Roda de conversa sobre caso de São José dos Campos no Fórum Social Mundial 2018

Deve-se ter em mente que o que está se buscando com isso não é nada revolucionário. O direito de acesso à informação e devida participação é algo codificado na esfera internacional há mais de meio século, sendo exaltado na primeira assembleia geral da ONU como a pedra de toque de todos os direitos fundamentais aos quais se dedica a instituição. A detalhada codificação de tal direito passa desde então a figurar na Convenção Internacional sobre Direitos Civis e Políticos, na Convenção Americana de Direitos Humanos, na Declaração do Rio sobre Meio Ambiente e Desenvolvimento de 1992 e mais recentemente na convenção sobre o princípio 10 desta última declaração.

Como aclara a Declaração da ONU sobre o direito humano ao desenvolvimento de 1986, a participação é elemento necessário de qualquer processo que vise ser adequadamente chamado de desenvolvimentista. Uma interpretação conservadora da declaração determina que tal participação deve ser proporcionada, no mínimo, na fase inicial de desenvolvimento de projetos e políticas. A visão que visa à real garantia de direitos, no entanto, pressupõe que planos de desenvolvimento devem ser pensados e priorizados pelos próprios povos e comunidades afetadas, através de metodologias por elas escolhidas.
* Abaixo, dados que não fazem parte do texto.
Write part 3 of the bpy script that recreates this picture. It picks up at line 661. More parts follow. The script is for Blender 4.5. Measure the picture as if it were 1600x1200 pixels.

É com essa visão antirreducionista de desenvolvimento, em consonância com os princípios do Fórum Social Mundial, que a IAP espera poder contribuir e se unir a parceiros do evento, na busca de um futuro inclusivo e que respeite as prioridades comunitárias.


Alexandre Andrade Sampaio é coordenador de políticas e programas da International Accountability Project e está situado no Brasil.